The Boston Review critiques Richard Thaler’s latest book, “Misbehaving: The Making of Behavioral Economics.” Or actually the critique is of behavioral economics itself.
Before behavioral economics, there was classical economics which, “assumes people are rational, utility-maximizing decision-makers with consistent preferences, correct expectations, and unbiased beliefs; in economic parlance, everyone is homo economicus, ‘economic human.'”
John McMahon, the reviewer, goes on:
Behavioral economics, on the other hand, takes into account the “bounded rationality, bounded willpower, and bounded self-interest” of real humans—the propensity to be affected by perceptions, psychological factors, and other influences supposedly irrelevant to the neoclassical economic actor.
What behavioral economics gets right is human psychology. But it remains misguided, McMahon says, because it sticks to a blind faith in the marketization of every kind of thing.
Nearly everything, from behavioral economics’ standpoint, becomes a qualitatively similar choice. Choosing a mortgage belongs to the same category as choosing a spouse. Body weight is represented as a problem to be solved in the same way one might encourage people to save more for retirement.
And:
Thaler situates regular purchases—buying lunch, groceries, and clothing—on the same list as high-stakes, infrequently occurring acquisitions, such as “cars, homes, careers choices, and spouses.” There is a revealing slip in this last example: Thaler describes this spectrum as “a list of products” arranged by purchase frequency, then ends the list with choosing a spouse. Surely, even in the most marketized dystopia, a spouse is not a product to be purchased?

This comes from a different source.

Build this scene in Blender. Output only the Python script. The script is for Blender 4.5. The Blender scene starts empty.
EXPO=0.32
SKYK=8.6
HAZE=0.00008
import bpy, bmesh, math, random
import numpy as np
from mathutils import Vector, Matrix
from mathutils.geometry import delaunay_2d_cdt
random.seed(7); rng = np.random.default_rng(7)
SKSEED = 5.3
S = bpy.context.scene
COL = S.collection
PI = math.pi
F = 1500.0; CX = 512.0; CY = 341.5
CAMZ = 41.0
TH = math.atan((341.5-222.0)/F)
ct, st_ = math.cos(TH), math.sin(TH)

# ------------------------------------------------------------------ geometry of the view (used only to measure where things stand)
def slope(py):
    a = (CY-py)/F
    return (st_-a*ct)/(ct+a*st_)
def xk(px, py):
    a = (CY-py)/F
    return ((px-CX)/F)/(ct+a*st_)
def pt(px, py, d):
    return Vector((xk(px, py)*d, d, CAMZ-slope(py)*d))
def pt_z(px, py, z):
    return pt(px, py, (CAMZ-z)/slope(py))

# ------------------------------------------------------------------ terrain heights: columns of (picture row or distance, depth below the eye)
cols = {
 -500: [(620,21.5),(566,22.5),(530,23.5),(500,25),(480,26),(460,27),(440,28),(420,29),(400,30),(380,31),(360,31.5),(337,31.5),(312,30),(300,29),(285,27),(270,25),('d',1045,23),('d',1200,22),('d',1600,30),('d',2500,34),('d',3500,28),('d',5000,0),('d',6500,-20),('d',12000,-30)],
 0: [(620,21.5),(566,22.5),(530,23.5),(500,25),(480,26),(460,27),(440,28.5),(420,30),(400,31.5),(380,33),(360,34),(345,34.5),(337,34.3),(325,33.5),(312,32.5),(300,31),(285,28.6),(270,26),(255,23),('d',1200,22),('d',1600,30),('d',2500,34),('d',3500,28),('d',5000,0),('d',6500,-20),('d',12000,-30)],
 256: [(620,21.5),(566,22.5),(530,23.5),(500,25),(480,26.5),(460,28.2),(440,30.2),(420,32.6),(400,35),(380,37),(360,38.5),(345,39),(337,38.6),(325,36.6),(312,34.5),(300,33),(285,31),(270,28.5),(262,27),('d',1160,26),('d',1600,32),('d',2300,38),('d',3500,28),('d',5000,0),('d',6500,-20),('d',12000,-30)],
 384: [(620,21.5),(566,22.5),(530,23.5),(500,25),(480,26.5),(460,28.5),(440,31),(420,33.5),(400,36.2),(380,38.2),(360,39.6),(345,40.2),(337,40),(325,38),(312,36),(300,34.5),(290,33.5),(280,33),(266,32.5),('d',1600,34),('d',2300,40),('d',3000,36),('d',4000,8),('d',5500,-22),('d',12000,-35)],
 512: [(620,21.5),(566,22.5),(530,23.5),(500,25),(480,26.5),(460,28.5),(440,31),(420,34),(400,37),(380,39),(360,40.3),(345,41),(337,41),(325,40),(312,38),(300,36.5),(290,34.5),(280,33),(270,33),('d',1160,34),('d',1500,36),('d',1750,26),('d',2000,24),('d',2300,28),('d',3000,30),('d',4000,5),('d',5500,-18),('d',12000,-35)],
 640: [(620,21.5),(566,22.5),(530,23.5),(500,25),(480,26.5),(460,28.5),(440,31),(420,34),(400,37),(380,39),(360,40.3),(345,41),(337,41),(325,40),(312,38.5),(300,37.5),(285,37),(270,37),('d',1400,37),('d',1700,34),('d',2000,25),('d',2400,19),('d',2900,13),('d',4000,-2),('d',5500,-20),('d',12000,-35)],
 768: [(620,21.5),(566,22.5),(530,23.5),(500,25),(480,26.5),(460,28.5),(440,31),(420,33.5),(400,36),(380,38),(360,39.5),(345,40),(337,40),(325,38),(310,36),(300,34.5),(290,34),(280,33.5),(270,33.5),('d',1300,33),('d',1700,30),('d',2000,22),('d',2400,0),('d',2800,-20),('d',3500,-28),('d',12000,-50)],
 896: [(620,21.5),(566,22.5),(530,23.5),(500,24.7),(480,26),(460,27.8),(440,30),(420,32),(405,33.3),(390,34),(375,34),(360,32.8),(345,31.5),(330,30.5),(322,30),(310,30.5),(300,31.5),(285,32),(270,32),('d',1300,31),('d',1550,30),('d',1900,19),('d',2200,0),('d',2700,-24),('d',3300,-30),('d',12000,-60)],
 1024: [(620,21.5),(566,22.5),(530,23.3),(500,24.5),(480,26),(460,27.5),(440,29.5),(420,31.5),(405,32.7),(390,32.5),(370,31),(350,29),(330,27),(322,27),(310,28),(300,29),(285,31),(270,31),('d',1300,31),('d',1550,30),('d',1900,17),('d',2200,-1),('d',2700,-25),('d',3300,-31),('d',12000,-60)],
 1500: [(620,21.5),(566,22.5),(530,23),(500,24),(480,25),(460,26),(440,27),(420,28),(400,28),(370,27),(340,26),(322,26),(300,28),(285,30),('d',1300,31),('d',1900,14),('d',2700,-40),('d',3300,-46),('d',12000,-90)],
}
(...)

So McMahon has some real problems with Thaler and behavioral economics:
There is nothing inherently economic to eating at a party with friends or building a relationship. Such activities, subjected to an economic frame by Thaler, are qualitatively different than shopping for groceries or buying a home insofar as their ends—joy, partnership, compassion, relaxation, and so on—are not the same as economic utility-maximization. They might even be read as attempts to gain respite from the ever-pressing market logic of the neoliberal world.